"Yo siempre le rezo a mi virgencita para que me cuide a mis niños", dice Suzu, transformista en retiro, frente a un altar doméstico de la virgen de Pompeya. Suele rezar por Yenny, por Leila y por sus demás "niños", todos travestis que ejercen la prostitución en las calles de Santiago. Su familia escogida de corazón, a fin de cuentas, con quien comparte un departamento minúsculo. Pero esta noche la vieja Suzu, ciega aunque altamente perceptiva, reza por Kena, quien no aparece desde hace cuatro noches. Teme que haya sido atacada por sus rivales de la calle o por alguna pandilla de neonazis. Ese es el punto de partida de Pompeya, la obra escrita por Gerardo Oettinger y dirigida por Rodrigo Soto, que por estos días tiene funciones en un ciclo dedicado a los mejores estrenos de la temporada 2017 del GAM.
Cuando hemos visto circular en redes sociales delirios como "Pacto secreto Bachelet-ONU para importar haitianos a US$3.000 per cápita" o "Exilio de haitianos para mina de oro de Soros-Clinton" resulta más que oportuna la reposición de este montaje que aborda temas como la migración, la xenofobia, el racismo y la discriminación de manera cruda. Las posturas están en disputa. Por un lado está Suzu, con su memoria de atropellos durante la dictadura y su amplitud de criterio frente a la llegada de extranjeros, quien se une a Lucho, ex travesti que hoy ejerce de cafiche y que desde su óptica mercantil está dispuesto a integrar a la comunidad migrante completa en su negocio. Y en la postura opuesta figura Leila (un brillante Gabriel Urzúa), quien muestra un odio parido frente a los extranjeros, sobre todo si son colombianos y, especialmente, si ejercen la prostitución en las esquinas rivales.
Yenny, en tanto, tendrá una posición más ambigua frente al tema. Ella sólo quiere ser la Beyoncé chilena y dejar la calle. Su sueño es operarse y convertirse en una dueña de casa que espere al marido con la comida lista y las sábanas planchadas.

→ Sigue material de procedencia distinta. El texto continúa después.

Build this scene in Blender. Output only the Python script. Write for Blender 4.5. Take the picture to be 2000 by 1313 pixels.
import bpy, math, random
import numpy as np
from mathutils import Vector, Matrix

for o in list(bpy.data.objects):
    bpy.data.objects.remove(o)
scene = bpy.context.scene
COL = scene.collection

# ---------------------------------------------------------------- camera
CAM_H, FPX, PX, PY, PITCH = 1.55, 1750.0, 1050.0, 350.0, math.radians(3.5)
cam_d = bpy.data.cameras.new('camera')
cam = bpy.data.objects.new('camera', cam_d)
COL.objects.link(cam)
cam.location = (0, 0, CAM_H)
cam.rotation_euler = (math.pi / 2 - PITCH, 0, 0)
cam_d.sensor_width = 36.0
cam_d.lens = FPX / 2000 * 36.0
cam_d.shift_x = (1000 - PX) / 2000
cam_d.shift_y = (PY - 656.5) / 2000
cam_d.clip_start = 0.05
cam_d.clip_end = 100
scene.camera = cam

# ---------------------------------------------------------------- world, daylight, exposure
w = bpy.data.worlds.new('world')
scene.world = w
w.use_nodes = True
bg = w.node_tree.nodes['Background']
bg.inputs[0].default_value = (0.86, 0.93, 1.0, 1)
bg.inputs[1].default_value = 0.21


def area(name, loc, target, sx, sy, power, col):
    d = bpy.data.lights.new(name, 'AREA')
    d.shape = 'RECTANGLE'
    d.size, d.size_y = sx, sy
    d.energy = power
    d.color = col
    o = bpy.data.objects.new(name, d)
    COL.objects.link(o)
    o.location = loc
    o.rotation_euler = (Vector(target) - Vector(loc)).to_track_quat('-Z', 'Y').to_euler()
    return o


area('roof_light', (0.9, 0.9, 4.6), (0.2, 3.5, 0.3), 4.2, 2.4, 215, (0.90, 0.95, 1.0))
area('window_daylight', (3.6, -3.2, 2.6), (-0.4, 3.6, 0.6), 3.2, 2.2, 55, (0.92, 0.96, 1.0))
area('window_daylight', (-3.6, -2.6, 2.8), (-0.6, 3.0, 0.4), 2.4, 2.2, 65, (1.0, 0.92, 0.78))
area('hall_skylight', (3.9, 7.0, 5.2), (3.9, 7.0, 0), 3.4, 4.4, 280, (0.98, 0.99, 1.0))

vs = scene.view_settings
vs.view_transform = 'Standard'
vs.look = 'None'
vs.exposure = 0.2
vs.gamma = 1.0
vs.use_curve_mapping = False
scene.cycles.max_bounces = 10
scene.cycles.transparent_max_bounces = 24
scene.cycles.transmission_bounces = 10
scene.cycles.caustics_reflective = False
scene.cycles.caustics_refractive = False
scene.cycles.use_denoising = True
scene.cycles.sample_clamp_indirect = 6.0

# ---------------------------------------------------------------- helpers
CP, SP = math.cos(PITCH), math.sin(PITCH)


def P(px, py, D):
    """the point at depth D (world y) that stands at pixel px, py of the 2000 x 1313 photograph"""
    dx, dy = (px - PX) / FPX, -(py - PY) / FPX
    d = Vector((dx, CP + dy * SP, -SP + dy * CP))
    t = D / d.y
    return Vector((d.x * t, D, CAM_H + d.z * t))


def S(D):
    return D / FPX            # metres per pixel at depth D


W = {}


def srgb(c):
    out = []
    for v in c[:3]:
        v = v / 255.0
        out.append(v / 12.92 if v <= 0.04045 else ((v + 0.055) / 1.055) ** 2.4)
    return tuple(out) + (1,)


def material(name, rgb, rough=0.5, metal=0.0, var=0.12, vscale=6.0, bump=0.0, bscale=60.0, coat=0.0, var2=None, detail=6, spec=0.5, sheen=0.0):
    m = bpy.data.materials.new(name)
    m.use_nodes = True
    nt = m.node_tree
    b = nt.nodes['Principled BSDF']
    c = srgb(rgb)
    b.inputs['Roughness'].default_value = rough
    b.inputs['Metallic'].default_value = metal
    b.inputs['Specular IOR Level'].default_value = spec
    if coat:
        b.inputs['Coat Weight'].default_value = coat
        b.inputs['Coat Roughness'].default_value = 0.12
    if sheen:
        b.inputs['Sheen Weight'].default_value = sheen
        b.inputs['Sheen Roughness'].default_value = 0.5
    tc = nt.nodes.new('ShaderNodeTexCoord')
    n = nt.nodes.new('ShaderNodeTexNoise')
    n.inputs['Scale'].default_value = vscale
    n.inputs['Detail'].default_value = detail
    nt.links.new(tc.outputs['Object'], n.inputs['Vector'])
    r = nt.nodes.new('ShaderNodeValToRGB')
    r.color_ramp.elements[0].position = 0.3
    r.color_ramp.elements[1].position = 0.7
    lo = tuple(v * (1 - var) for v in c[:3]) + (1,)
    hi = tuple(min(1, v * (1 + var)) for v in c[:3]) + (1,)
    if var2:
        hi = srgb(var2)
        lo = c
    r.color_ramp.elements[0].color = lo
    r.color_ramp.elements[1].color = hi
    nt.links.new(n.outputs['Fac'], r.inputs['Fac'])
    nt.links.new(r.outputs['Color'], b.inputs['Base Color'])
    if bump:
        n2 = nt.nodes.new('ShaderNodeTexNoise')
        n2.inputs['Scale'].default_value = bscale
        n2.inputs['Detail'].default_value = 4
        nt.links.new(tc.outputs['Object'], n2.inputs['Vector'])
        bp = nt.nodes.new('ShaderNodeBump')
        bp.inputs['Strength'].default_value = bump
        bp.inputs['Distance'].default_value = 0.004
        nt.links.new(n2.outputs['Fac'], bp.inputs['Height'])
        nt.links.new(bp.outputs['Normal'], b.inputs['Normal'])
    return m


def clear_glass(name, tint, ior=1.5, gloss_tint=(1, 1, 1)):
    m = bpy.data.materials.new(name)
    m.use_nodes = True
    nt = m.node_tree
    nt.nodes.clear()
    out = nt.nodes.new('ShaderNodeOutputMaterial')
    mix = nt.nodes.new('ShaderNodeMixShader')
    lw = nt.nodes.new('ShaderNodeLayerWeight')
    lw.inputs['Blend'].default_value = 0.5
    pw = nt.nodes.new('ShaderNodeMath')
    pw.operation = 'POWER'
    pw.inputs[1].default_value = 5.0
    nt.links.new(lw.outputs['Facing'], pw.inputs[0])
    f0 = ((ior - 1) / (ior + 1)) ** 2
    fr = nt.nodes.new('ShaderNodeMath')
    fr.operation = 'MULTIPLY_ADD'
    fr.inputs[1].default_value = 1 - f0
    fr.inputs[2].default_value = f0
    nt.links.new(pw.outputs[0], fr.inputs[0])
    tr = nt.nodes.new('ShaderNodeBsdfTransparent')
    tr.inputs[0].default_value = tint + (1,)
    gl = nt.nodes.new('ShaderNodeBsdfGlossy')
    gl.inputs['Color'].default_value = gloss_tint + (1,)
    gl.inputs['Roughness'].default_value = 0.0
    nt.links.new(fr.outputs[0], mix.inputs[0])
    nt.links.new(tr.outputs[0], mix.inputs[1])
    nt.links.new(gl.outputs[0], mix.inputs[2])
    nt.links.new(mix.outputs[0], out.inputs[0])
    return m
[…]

Además de las logradas actuaciones, con registros explotados al máximo en cada personaje (junto a Urzúa, Rodrigo Pérez, Guilherme Sepúlveda y Gastón Salgado), la obra sobresale por su frenético ritmo y por la transmisión de autenticidad en los diálogos. Oettinger, al modo de La Manzana de Adán (1990), la emblemática obra del grupo La Memoria, basó su escritura en testimonios y material documental sobre travestis, transexuales y transgéneros chilenos y extranjeros de Santiago. Por momentos nos parece estar escuchando una afilada crónica de Pedro Lemebel, por momentos nos trasladamos a los tiempos de la Tía Carlina. Pero luego volvemos a las redes sociales y al reflejo desnudo de un Chile que a veces nos da vergüenza.